Is Stock Photography Dead?
I’m not sure that stock photography is dead, but it’s been
dying a slow death for years.
In the not-so-distant past, when there weren’t digital cameras in the hand of every single hand, shooting stock photos and videos was a highly profitable venture. The agencies and photographers working with them had a market and a product with endless demand and high revenues. Single photographs often sold in the thousands of dollars range.
But two things happened. First, low-cost digital single lens reflex cameras (DSLRs) created a vast new crowd of photographers who could make professional quality photographs on a low budget. And second, media agencies moved to the internet and built platforms that allowed crowd sourcing of huge amounts of content with very little in the way of royalties.
Photographs that may have sold with a $2000 dollar royalty for the photographer were now being sold with a $2.00 royalty. The company that pioneered this new form of online stock agency was iStock. iStock still exists, but it is part of the Getty Images family of companies.
Since then, things have only got worse. Several online platforms have began distributing content without any charges to end users or royalties to content creators like photographers. Instead, these new platforms generate revenue using models like affiliate marketing or advertising. Regardless, easy access to free licenses further undermined the royalty-based stock photography market.

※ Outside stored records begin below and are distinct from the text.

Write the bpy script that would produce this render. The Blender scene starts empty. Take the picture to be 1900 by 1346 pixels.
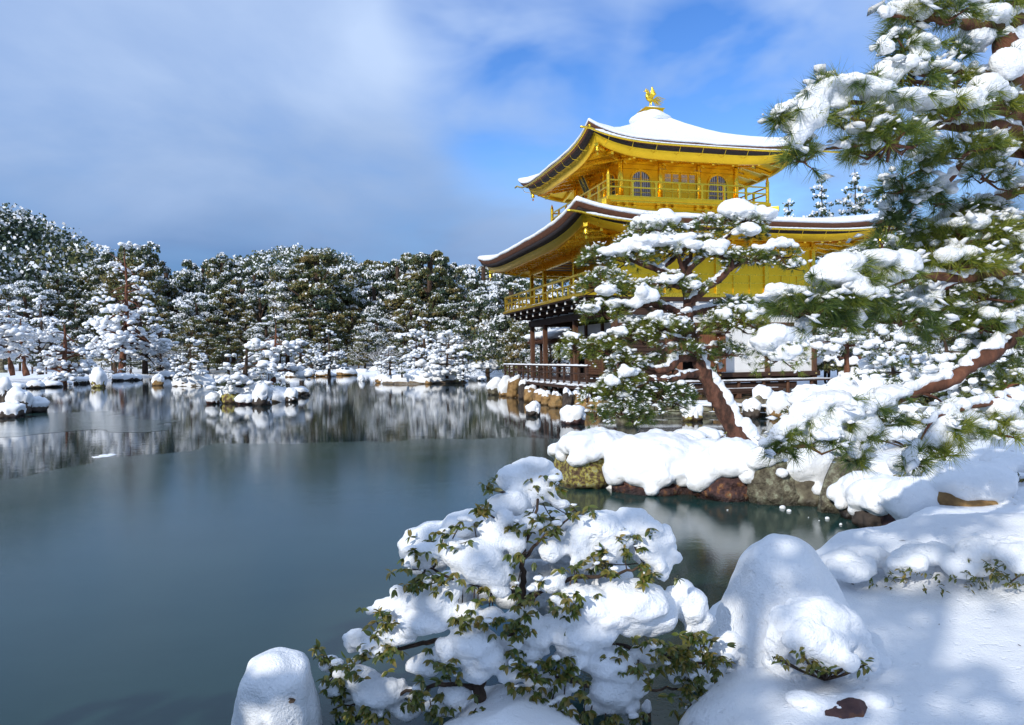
import bpy, math, random
import numpy as np
from mathutils import Matrix, Vector

SC = bpy.context.scene
COL = SC.collection
R = math.radians

# ------------------------------------------------------------------ camera
FPX, CX, CY = 1400.0, 950.0, 673.0
CAM = np.array([0.0, 0.0, 1.85])
PITCH, ROLL = -0.0066, -0.0138
_d = np.array([0.0, math.cos(PITCH), math.sin(PITCH)])
_r = np.array([1.0, 0.0, 0.0])
_u = np.cross(_r, _d)
CR = math.cos(ROLL) * _r + math.sin(ROLL) * _u
CU = -math.sin(ROLL) * _r + math.cos(ROLL) * _u
cam_d = bpy.data.cameras.new('camera')
cam = bpy.data.objects.new('camera', cam_d)
COL.objects.link(cam)
cam.matrix_world = Matrix(((CR[0], CU[0], -_d[0], CAM[0]), (CR[1], CU[1], -_d[1], CAM[1]),
                           (CR[2], CU[2], -_d[2], CAM[2]), (0, 0, 0, 1)))
cam_d.sensor_width = 36.0
cam_d.lens = FPX / 1900.0 * 36.0
cam_d.clip_start = 0.05
cam_d.clip_end = 4000
SC.camera = cam

def ray(px, py):
    return _d + (px - CX) / FPX * CR + (CY - py) / FPX * CU
def W(px, py, Y):
    """world point seen at photo pixel (px,py) lying at forward distance Y"""
    q = ray(px, py)
    return CAM + q * (Y / q[1])
def G(px, py, z=0.0):
    """world point seen at photo pixel on the level z"""
    q = ray(px, py)
    return CAM + q * ((z - CAM[2]) / q[2])

# ------------------------------------------------------------------ sun and sky
SUN_EL = R(27)
SUN_H = np.array([-0.58, -0.815]); SUN_H /= np.linalg.norm(SUN_H)
SUN_DIR = np.array([SUN_H[0] * math.cos(SUN_EL), SUN_H[1] * math.cos(SUN_EL), math.sin(SUN_EL)])
sun_d = bpy.data.lights.new('sun', 'SUN')
sun_d.energy = 2.7
sun_d.angle = R(0.53)
sun_d.color = (1.0, 0.95, 0.86)
sun = bpy.data.objects.new('sun', sun_d)
COL.objects.link(sun)
sun.rotation_euler = Vector(SUN_DIR).to_track_quat('Z', 'Y').to_euler()

world = bpy.data.worlds.new('World')
SC.world = world
world.use_nodes = True
nt = world.node_tree
for n in list(nt.nodes): nt.nodes.remove(n)
def N(tree, t, **kw):
    n = tree.nodes.new(t)
    for k, v in kw.items(): setattr(n, k, v)
    return n
L = nt.links.new
out = N(nt, 'ShaderNodeOutputWorld'); bg = N(nt, 'ShaderNodeBackground')
bg.inputs['Strength'].default_value = 0.145
sky = N(nt, 'ShaderNodeTexSky', sky_type='NISHITA')
sky.sun_disc = False
sky.sun_elevation = SUN_EL
sky.sun_rotation = math.atan2(SUN_H[0], SUN_H[1])
sky.air_density = 1.0; sky.dust_density = 0.15; sky.ozone_density = 2.5
hs = N(nt, 'ShaderNodeHueSaturation')
hs.inputs['Saturation'].default_value = 1.3
hs.inputs['Value'].default_value = 0.95
hs.inputs['Hue'].default_value = 0.515
L(sky.outputs[0], hs.inputs['Color'])
tc = N(nt, 'ShaderNodeTexCoord')
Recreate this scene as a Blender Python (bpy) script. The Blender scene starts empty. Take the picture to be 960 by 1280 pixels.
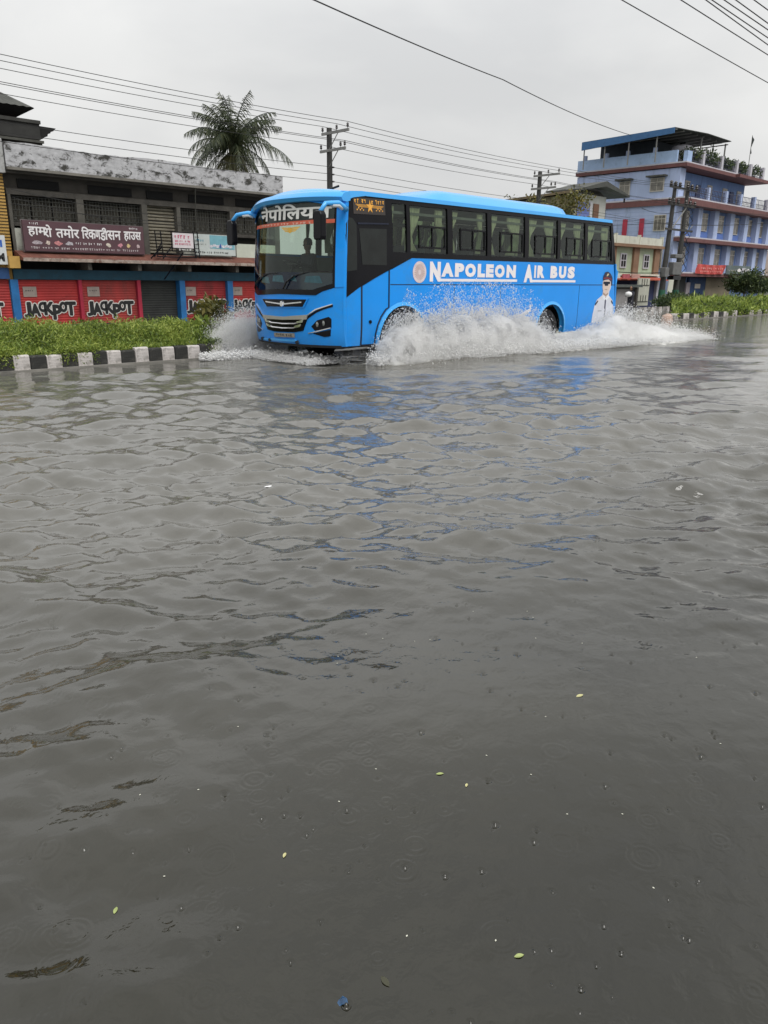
import bpy, bmesh, math, random
import numpy as np
from mathutils import Vector, Matrix
random.seed(7); rng = np.random.default_rng(7)
SC = bpy.context.scene
COL = SC.collection
R = math.radians
# ---------------------------------------------------------------- camera
H = 1.6
yaw, pitch, roll = R(45.5), math.atan((640 - 351.5) / 950.), math.atan(.0085)
h_ = Vector((math.cos(yaw), math.sin(yaw), 0)); Z_ = Vector((0, 0, 1)); r0 = Vector((math.sin(yaw), -math.cos(yaw), 0))
Fw = h_ * math.cos(pitch) - Z_ * math.sin(pitch); U0 = h_ * math.sin(pitch) + Z_ * math.cos(pitch)
Rt = r0 * math.cos(roll) + U0 * math.sin(roll); Up = U0 * math.cos(roll) - r0 * math.sin(roll)
cam = bpy.data.cameras.new('camera'); camo = bpy.data.objects.new('camera', cam); COL.objects.link(camo)
camo.matrix_world = Matrix(((Rt.x, Up.x, -Fw.x, 0), (Rt.y, Up.y, -Fw.y, 0), (Rt.z, Up.z, -Fw.z, H), (0, 0, 0, 1)))
cam.sensor_fit = 'HORIZONTAL'; cam.sensor_width = 36; cam.lens = 36 * 950 / 960.
cam.clip_start = .05; cam.clip_end = 3000
SC.camera = camo
# ---------------------------------------------------------------- world, sun, exposure
SUN_EL, SUN_AZ = R(58), R(-100)          # direction towards the sun: azimuth measured from +X
W = bpy.data.worlds.new('World'); SC.world = W; W.use_nodes = True
nt = W.node_tree; nd = nt.nodes; lk = nt.links
bg = nd['Background']; bg.inputs[1].default_value = 1.0
sky = nd.new('ShaderNodeTexSky'); sky.sky_type = 'NISHITA'; sky.sun_disc = False
sky.sun_elevation = SUN_EL; sky.sun_rotation = R(90) - SUN_AZ; sky.air_density = 2; sky.dust_density = 5
sc1 = nd.new('ShaderNodeMix'); sc1.data_type = 'RGBA'; sc1.blend_type = 'MULTIPLY'; sc1.inputs[0].default_value = 1
lk.new(sky.outputs[0], sc1.inputs[6]); sc1.inputs[7].default_value = (.06, .06, .06, 1)
tc = nd.new('ShaderNodeTexCoord'); mp = nd.new('ShaderNodeMapping'); mp.inputs['Scale'].default_value = (1, 1, 2.2)
lk.new(tc.outputs['Generated'], mp.inputs[0])
n1 = nd.new('ShaderNodeTexNoise'); n1.inputs['Scale'].default_value = 1.9; n1.inputs['Detail'].default_value = 6; n1.inputs['Roughness'].default_value = .5; n1.inputs['Distortion'].default_value = .3
lk.new(mp.outputs[0], n1.inputs[0])
cr = nd.new('ShaderNodeValToRGB'); e = cr.color_ramp.elements
e[0].position = .38; e[0].color = (.435, .439, .444, 1); e[1].position = .62; e[1].color = (.535, .535, .531, 1)
lk.new(n1.outputs[0], cr.inputs[0])
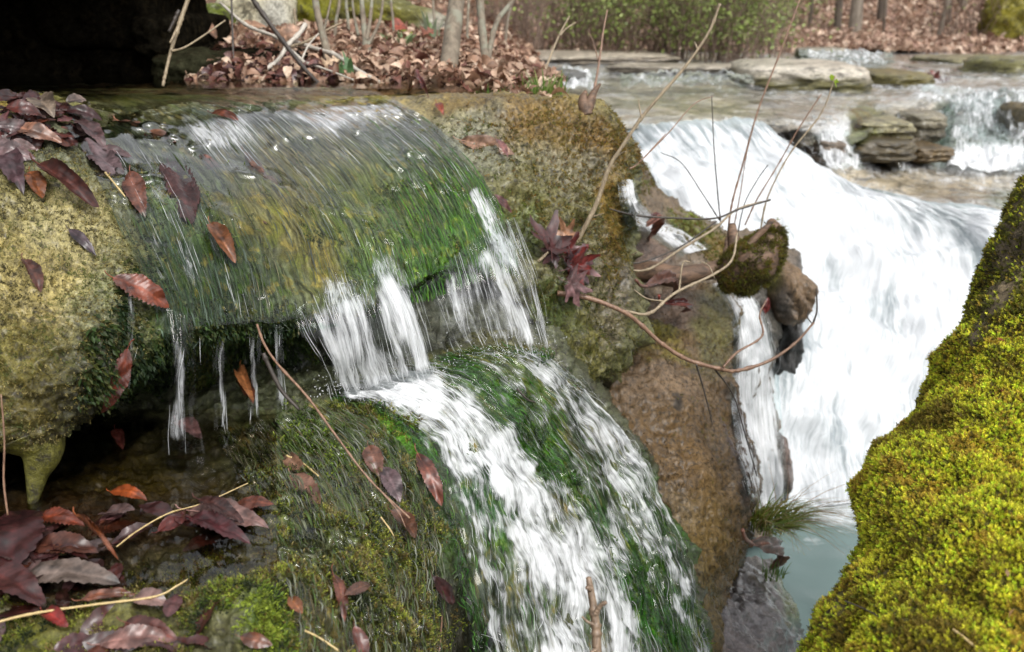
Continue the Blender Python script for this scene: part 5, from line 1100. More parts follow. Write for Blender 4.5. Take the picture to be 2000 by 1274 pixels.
RED = (.085, .018, .012); MAR = (.045, .012, .012); MAU = (.11, .06, .06); ORB = (.17, .055, .018); BRN = (.12, .05, .024); SAL = (.22, .10, .06); PNK = (.2, .12, .105); PLT = (.22, .13, .075); DRED = (.06, .012, .008); TANL = (.25, .14, .07)
LV = [
 ((328, 326), (372, 448), 62, (.075, .028, .026), 'large ribbed maroon leaf with toothed edge standing up in the thin flow', dict(pleat=.16, fold=.12, teeth=15, curl=.06)),
 ((258, 346), (286, 432), 40, (.14, .05, .03), 'reddish brown pointed leaf just left of the large ribbed maroon leaf', dict(pleat=.08)),
 ((84, 338), (206, 428), 42, (.07, .02, .014), 'long curled dark red leaf lying on the top edge of the pale bulge', dict(roll=.42, lift=.02)),
 ((4, 308), (48, 388), 46, (.075, .04, .045), 'dark purple pointed leaf at the far left edge above the pale bulge', dict(pleat=.06)),
 ((58, 345), (82, 398), 34, ORB, 'small orange brown leaf between the purple leaf and the long curled one', {}),
 ((168, 278), (244, 358), 46, (.15, .1, .105), 'mauve leaf pressed flat under the water left of centre of the lip', dict(lift=.003, curl=.02, fold=.04)),
 ((392, 308), (522, 442), 40, (.2, .09, .07), 'long blurred pink leaf washed down beneath the middle of the sheet', dict(lift=.002, curl=.0, fold=.03)),
 ((478, 300), (556, 384), 26, (.19, .085, .05), 'narrow brown leaf beneath the sheet, right of the long pink one', dict(lift=.002, curl=.0, fold=.03)),
 ((236, 240), (348, 284), 36, SAL, 'salmon coloured leaf under the water at the left of the lip', dict(lift=.003, curl=.02, fold=.04)),
 ((418, 230), (472, 244), 18, (.15, .04, .02), 'small rusty leaf caught on the crest of the lip', dict(lift=.012)),
 ((84, 222), (118, 258), 46, (.2, .15, .11), 'pale grey rotting leaf on top of the leaf pile at the lip', dict(roll=.15, lift=.03)),
 ((125, 232), (196, 250), 24, MAR, 'dark maroon leaf to the right of the pale rotting leaf on the pile', dict(lift=.025, curl=.2)),
 ((0, 222), (70, 218), 26, DRED, 'dark red leaf at the far left of the pile by the dark rock', dict(lift=.03)),
 ((-10, 250), (62, 262), 30, MAU, 'flat mauve leaf at the left edge under the leaf pile', dict(lift=.02)),
 ((30, 262), (126, 292), 34, SAL, 'salmon leaf with a curled rim below the leaf pile', dict(lift=.018)),
 ((148, 246), (206, 306), 34, MAU, 'purple grey leaf sliding off the right end of the leaf pile', dict(lift=.012)),
 ((-20, 290), (76, 318), 36, (.16, .1, .1), 'broad pinkish mauve leaf above the dark purple leaf at the left edge', dict(lift=.014)),
 ((16, 234), (86, 250), 30, RED, 'wet red leaf in the middle of the leaf pile at the lip', dict(lift=.032, curl=.15)),
 ((70, 222), (24, 240), 26, MAR, 'small dark leaf tucked beneath the top of the pile', dict(lift=.034)),
 ((-30, 232), (30, 224), 32, (.06, .016, .012), 'dark leaf cut by the frame at the left of the pile', dict(lift=.034)),
 ((118, 224), (158, 220), 22, (.16, .11, .09), 'little greyish leaf tip poking up at the right of the pile', dict(lift=.03)),
 ((186, 298), (262, 322), 26, MAU, 'thin mauve leaf lying across the flow right below the pile', dict(lift=.008)),
 ((42, 516), (76, 584), 30, (.1, .035, .022), 'single reddish brown leaf stuck to the face of the pale bulge', dict(roll=.2, pleat=.08)),
 ((214, 548), (324, 606), 48, (.19, .045, .02), 'large bright rust red leaf plastered across the dark flow', dict(pleat=.12, lift=.012)),
 ((240, 674), (190, 800), 36, (.13, .026, .012), 'upright red leaf standing in the dark hollow beside the bulge', dict(pleat=.1, lift=.02)),
 ((414, 450), (462, 526), 36, (.2, .075, .03), 'curled orange brown leaf caught above the overhang', dict(roll=.3, lift=.015)),
 ((476, 782), (500, 826), 30, (.12, .035, .016), 'dark half of a torn leaf in the hollow below the brown twig', dict(lift=.03, roll=.2)),
 ((492, 762), (518, 832), 24, (.26, .1, .035), 'orange brown folded leaf in the hollow below the brown twig', dict(lift=.045, roll=.3)),
 ((136, 456), (188, 506), 20, (.05, .03, .036), 'small dark purple leaf on the wet edge of the pale bulge', {}),
 ((226, 848), (242, 888), 22, (.08, .015, .01), 'dim dark red leaf at the back of the hollow', {}),
 ((352, 838), (402, 878), 32, (.17, .08, .075), 'pink leaf at the foot of the little trickle', dict(lift=.016)),
 ((20, 1130), (44, 1000), 100, MAR, 'large dark maroon leaf standing up at the left of the puddle', dict(lift=0.003, pleat=.05)),
 ((78, 1018), (168, 1034), 36, (.17, .035, .015), 'bright red orange leaf at the head of the puddle under the hanging tufa', dict(lift=0.007, pleat=.1)),
 ((160, 1032), (240, 1116), 22, (.2, .06, .022), 'tightly rolled orange brown leaf lying across the puddle', dict(roll=.85, lift=0.019, pleat=.1)),
 ((64, 1072), (194, 1084), 56, (.09, .03, .018), 'flat brown red leaf floating behind the rolled leaf', dict(lift=0.003)),
 ((218, 964), (288, 980), 30, (.26, .055, .012), 'short bright orange red leaf in the shade of the hollow', dict(lift=0.003)),
 ((308, 1044), (374, 1014), 32, (.09, .014, .01), 'small plain red leaf in the middle of the puddle', dict(lift=0.005)),
 ((376, 1022), (494, 1072), 40, (.07, .018, .02), 'glossy maroon leaf with a raised rim at the right of the puddle', dict(lift=0.009, pleat=.06, roll=.15)),
 ((398, 1002), (488, 1050), 30, (.055, .02, .016), 'dark serrated leaf overlapping the glossy maroon one', dict(lift=0.023, pleat=.14)),
 ((366, 1000), (526, 1034), 50, (.19, .105, .09), 'flat pinkish leaf beneath the serrated one at the right of the puddle', dict(lift=0.003)),
 ((56, 1128), (236, 1142), 62, (.15, .11, .09), 'broad greyish leaf glossy with water in front of the rolled leaf', dict(lift=0.003)),
 ((-30, 1120), (92, 1196), 64, (.07, .02, .018), 'maroon leaf reaching in from the left edge below the broad grey leaf', dict(lift=0.005)),
 ((160, 1178), (268, 1166), 22, (.18, .06, .03), 'narrow brown leaf along the yellow straw', dict(lift=0.005)),
 ((262, 1172), (328, 1184), 42, (.2, .12, .105), 'mauve pink leaf lying under the yellow straw', dict(lift=0.003)),
 ((94, 1212), (142, 1244), 32, (.22, .02, .015), 'crumpled bright crimson leaf in the moss at lower left', dict(roll=.3, lift=.014, pleat=.2)),
 ((252, 1222), (356, 1258), 42, (.13, .04, .03), 'red brown leaf in the moss near the bottom edge', dict(lift=.012)),
 ((196, 1270), (344, 1256), 46, (.24, .12, .1), 'pale pink leaf along the bottom edge', dict(lift=.012)),
 ((92, 1278), (176, 1264), 40, (.09, .03, .03), 'dark maroon leaf at the bottom edge left of the pale pink one', dict(lift=.012)),
 ((476, 1246), (538, 1262), 26, (.17, .06, .03), 'brown leaf at the bottom edge beside the bright green moss', dict(lift=.012)),
 ((568, 1180), (594, 1212), 24, (.25, .09, .035), 'small orange triangular leaf beside the dark stick', dict(lift=.012)),
 ((556, 888), (602, 938), 28, (.24, .13, .08), 'pale tan leaf pinned under the film, upper of a pair', dict(lift=.004, curl=.03, fold=.06)),
 ((572, 930), (628, 988), 44, (.2, .1, .065), 'broad tan leaf pinned under the film, lower of a pair', dict(lift=.004, curl=.03, fold=.06)),
 ((722, 884), (744, 944), 36, (.16, .07, .045), 'brown leaf hung on the long thin twig', dict(lift=.016, pleat=.08)),
 ((748, 924), (780, 994), 36, (.12, .075, .08), 'purple leaf hung on the long thin twig beside the brown one', dict(lift=.014, pleat=.1)),
 ((812, 892), (860, 996), 32, (.17, .055, .035), 'long reddish brown leaf left of the cascade edge', dict(lift=.014)),
 ((748, 1000), (798, 1056), 36, (.14, .06, .035), 'crumpled brown leaf at the lower end of the long thin twig', dict(lift=.014, roll=.25)),
 ((640, 1130), (662, 1230), 26, (.15, .05, .03), 'long rusty strip of leaf trailing below the dark stick', dict(lift=.012)),
 ((684, 1226), (704, 1300), 28, (.13, .04, .028), 'red brown leaf trailing at the bottom edge below the dark stick', dict(lift=.012)),
 ((656, 1180), (706, 1158), 22, (.13, .06, .04), 'small brown leaf at the tip of the dark stick', dict(lift=.016)),
 ((832, 1120), (872, 1175), 26, (.06, .02, .02), 'dark wine coloured leaf beside the lower left of the cascade', dict(lift=.014)),
 ((900, 277), (1004, 304), 32, (.31, .18, .12), 'pale pinkish tan leaf lying on the mossy top of the ledge', dict(lift=.01)),
 ((968, 286), (990, 322), 14, (.2, .08, .07), 'tiny reddish leaf overlapping the pale tan one on the ledge', dict(lift=.018)),
 ((853, 210), (867, 234), 14, (.22, .04, .015), 'small bright red upright leaf on the ledge top', dict(lift=.012)),
 ((800, 186), (838, 204), 14, (.13, .02, .012), 'small curved dark red leaf behind the upright one', dict(lift=.012)),
 ((948, 384), (992, 420), 18, (.16, .06, .055), 'mauve brown leaf at the right margin of the upper sheet', dict(lift=.01)),
 ((1262, 428), (1294, 446), 22, (.09, .015, .012), 'dark red leaf lying by the narrow chute', dict(lift=.02)),
 ((1248, 574), (1300, 596), 34, (.12, .05, .035), 'brown leaf below the root on top of the brown boulder', dict(lift=.02)),
 ((1268, 596), (1304, 614), 20, (.13, .02, .012), 'small red curled leaf on top of the brown boulder', dict(lift=.03, roll=.3)),
 ((1446, 1066), (1492, 1118), 34, (.2, .09, .06), 'large brown leaf hanging under the grass tuft', dict(lift=.02)),
 ((1258, 476), (1246, 450), 18, (.2, .06, .03), 'rusty leaf standing on the rounded rock behind the ledge', dict(lift=.02)),
 ((1497, 612), (1503, 582), 14, (.2, .02, .015), 'single red leaf beside the dark splitting rock in the waterfall', dict(lift=.02)),
]
for b, t, w, c, lab, kw in LV: lay_leaf(b, t, w, c, lab, **kw)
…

As photography lost its value as stock content, content creators often supplemented or replaced their licensable content with video. The growth in demand for licensable video content allowed the stock agency business model to continue to flourish and attract additional content creators into the market. Prosumer cameras with amazing video capability and cheap drones with 4K video changed the game for many.
But with the start of the AI revolution and quick prompts to generate ‘fake’ stock photographs and videos, there is new uncertainty about how much longer content creators will be able to generate income creating stock assets.
For now, video content remains lucrative and editorial images and videos remains safe from generative AI. And many purchasers of stock content still want authentic images. For now, the stock photography market remains viable but there are fewer and fewer individuals looking to make a fulltime living from stock, at least in high cost jurisdictions like North America and Europe.